Japan's Nikkei stumbled to the lowest level in more than six months early on Thursday after Wall Street erased its 2018 gains while a tumble by Nasdaq dragged down Japanese chip-related stocks.

The Nikkei share average plummeted 3.5 per cent to 21,313.33 in midmorning trade, after falling to 21,282.14, its lowest level since early April.

The broader Topix hit a fresh one-year low, dropping 3.0 per cent to 1,601.73, causing market capitalization to fall below 600 trillion yen for the first time since September 2017. The Nikkei has dropped 13 per cent from a 27-year peak of 24,448.07 touched on October 2.

“We haven't thought that selling would be this steep. This sell-off makes us think the market may be set for capitulation,” said Shoji Hirakawa, chief global strategist at Tokai Tokyo Research Center.

Wall Street's Wednesday rout jolted the Japanese market. Both the Dow Jones Industrial Average and the S&P 500 saw this year's gains disappear on dismal earnings forecasts, while the Nasdaq Composite plunged 4.43 per cent. The yen, seen as a safe-haven asset, strengthened 0.35 per cent to 111.87 on the dollar.

Chip equipment makers were sold sharply, with Tokyo Electron tumbling 5.0 per cent, Advantest nose-diving 8.7 per cent and Screen Holdings tanking 6.5 per cent. Other manufacturers also had big losses. Sony Corp declined 5.1 per cent, TDK Corp shed 5.5 per cent and Renesas Electronics Corp 6 per cent.

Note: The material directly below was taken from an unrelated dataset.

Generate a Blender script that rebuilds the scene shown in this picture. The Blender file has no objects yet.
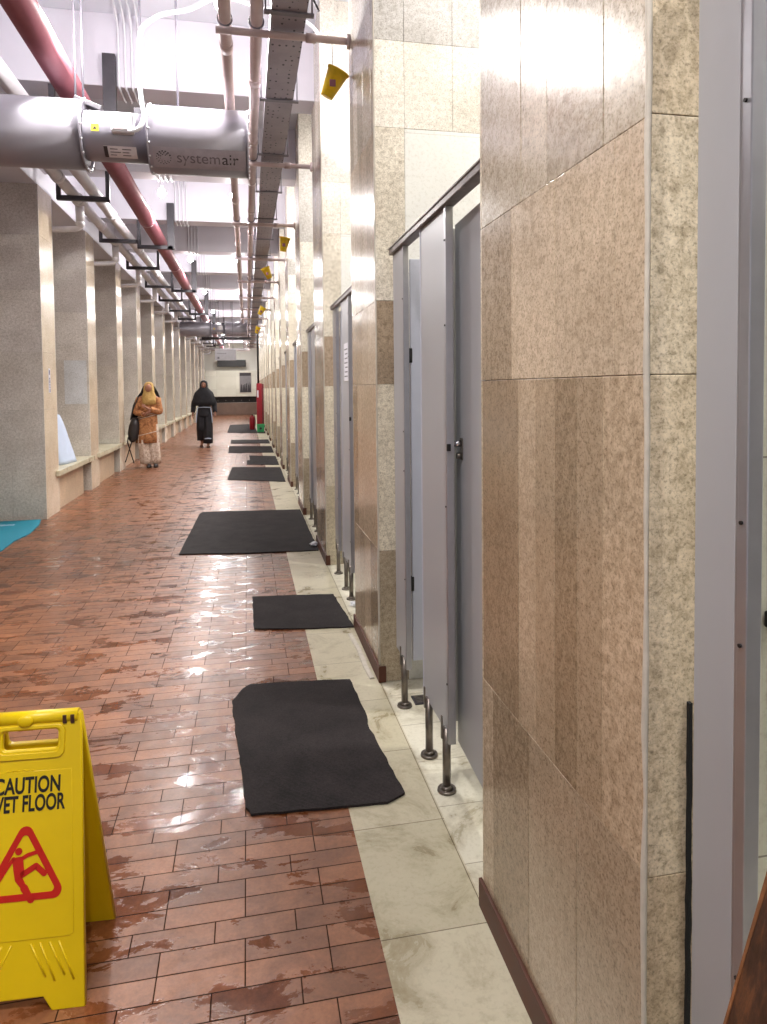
import bpy, bmesh, math, random
from mathutils import Vector, Matrix
rnd = random.Random(7)
sc = bpy.context.scene
COL = sc.collection
PI = math.pi

# ------------------------------------------------------------------ camera
f, pitch, roll, yaw, sx, sy = 681.5555, 0.0394161, -0.0098853, 0.2016025, 2.85063, -97.42846
def make_camera():
    F = Vector((math.sin(yaw)*math.cos(pitch), math.cos(yaw)*math.cos(pitch), -math.sin(pitch)))
    R = Vector((math.cos(yaw), -math.sin(yaw), 0)); U = R.cross(F)
    R2 = R*math.cos(roll)+U*math.sin(roll); U2 = -R*math.sin(roll)+U*math.cos(roll)
    M = Matrix.Identity(4)
    for i in range(3):
        M[i][0], M[i][1], M[i][2] = R2[i], U2[i], -F[i]
    M[0][3], M[1][3], M[2][3] = 0, 0, 1.5
    cd = bpy.data.cameras.new('camera'); cd.sensor_fit = 'HORIZONTAL'; cd.sensor_width = 36
    cd.lens = f/767*36; cd.shift_x = -sx/767; cd.shift_y = sy/767; cd.clip_start = .05; cd.clip_end = 200
    c = bpy.data.objects.new('camera', cd); COL.objects.link(c); c.matrix_world = M; sc.camera = c
make_camera()
sc.view_settings.view_transform = 'Standard'; sc.view_settings.look = 'None'
sc.view_settings.gamma = 1; sc.view_settings.use_curve_mapping = False
sc.view_settings.exposure = -0.06

# ------------------------------------------------------------------ layout constants
P = 2.3592; Y0 = 1.0; L = .8195; XR = .6425; XL = -2.315; YL = 8.565; LL = .57
CEIL = 4.7; BEAM = 4.09; YEND = 41.0

# ------------------------------------------------------------------ materials
def srgb(r, g, b):
    return tuple(((c/255)/12.92 if c/255 <= .04045 else ((c/255+.055)/1.055)**2.4) for c in (r, g, b))+(1,)
class NT:
    def __init__(s, name):
        s.m = bpy.data.materials.new(name); s.m.use_nodes = True; s.t = s.m.node_tree
        s.b = s.t.nodes['Principled BSDF']; s.tc = s.t.nodes.new('ShaderNodeTexCoord')
    def n(s, k, **kw):
        o = s.t.nodes.new(k)
        for a, b in kw.items():
            if a.startswith('i_'):
                o.inputs[a[2:].replace('_', ' ')].default_value = b
            else: setattr(o, a, b)
        return o
    def l(s, a, b): s.t.links.new(a, b)
    def noise(s, scale, detail=4, rough=.6, vec=None, dist=0):
        o = s.n('ShaderNodeTexNoise', i_Scale=scale, i_Detail=detail, i_Roughness=rough, i_Distortion=dist)
        s.l(vec if vec is not None else s.tc.outputs['Object'], o.inputs['Vector']); return o.outputs['Fac']
    def ramp(s, fac, stops):
        o = s.n('ShaderNodeValToRGB'); e = o.color_ramp.elements
        while len(e) < len(stops): e.new(.5)
        for i, (p, c) in enumerate(stops): e[i].position = p; e[i].color = c if len(c) == 4 else tuple(c)+(1,)
        s.l(fac, o.inputs['Fac']); return o.outputs['Color']
    def mix(s, a, b, fac, mode='MIX'):
        o = s.n('ShaderNodeMix', data_type='RGBA', blend_type=mode)
        for v, i in ((fac, 0), (a, 6), (b, 7)):
            if hasattr(v, 'links'): s.l(v, o.inputs[i])
            else: o.inputs[i].default_value = v
        return o.outputs[2]
    def math(s, op, a, b=0.0, c=0.0, clamp=False):
        o = s.n('ShaderNodeMath', operation=op, use_clamp=clamp)
        for i, v in enumerate((a, b, c)):
            if hasattr(v, 'links'): s.l(v, o.inputs[i])
            else: o.inputs[i].default_value = v
        return o.outputs[0]
    def bump(s, h, strength=.2, dist=.002):
        o = s.n('ShaderNodeBump', i_Strength=strength, i_Distance=dist)
        s.l(h, o.inputs['Height']); s.l(o.outputs[0], s.b.inputs['Normal'])
    def mapping(s, scale=(1, 1, 1), loc=(0, 0, 0), rot=(0, 0, 0)):
        o = s.n('ShaderNodeMapping'); o.inputs['Scale'].default_value = scale
        o.inputs['Location'].default_value = loc; o.inputs['Rotation'].default_value = rot
        s.l(s.tc.outputs['Object'], o.inputs['Vector']); return o.outputs[0]
    def col(s, v):
        if hasattr(v, 'links'): s.l(v, s.b.inputs['Base Color'])
        else: s.b.inputs['Base Color'].default_value = v
    def rough(s, v):
        if hasattr(v, 'links'): s.l(v, s.b.inputs['Roughness'])
        else: s.b.inputs['Roughness'].default_value = v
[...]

“Investors see that US manufacturers surrender to rising material costs, higher personnel costs and slower demand due to trade war, and they worry that these factors will also hit other global companies,” said Shogo Maekawa, global market strategist at JP Morgan Asset Management.

He added that earnings reports from Amazon and Alphabet Inc's due later in the day likely set the tone in the Japanese market on Friday. “These are the companies which had let the gains in the market this year so if their results disappoint investors, the market may see a further downside,” Maekawa said.

Sharp Corp nosedived 10 per cent after it cut its April-September sales estimate to 1.13 trillion yen from 1.30 trillion yen. Chat app operator Line Corp stumbled 9 per cent after it posted a 6 billion yen net loss for the January-September period. All of the Topix's 33 subsectors were in the red. Declining issues outnumbered advancers 2,066 to 32.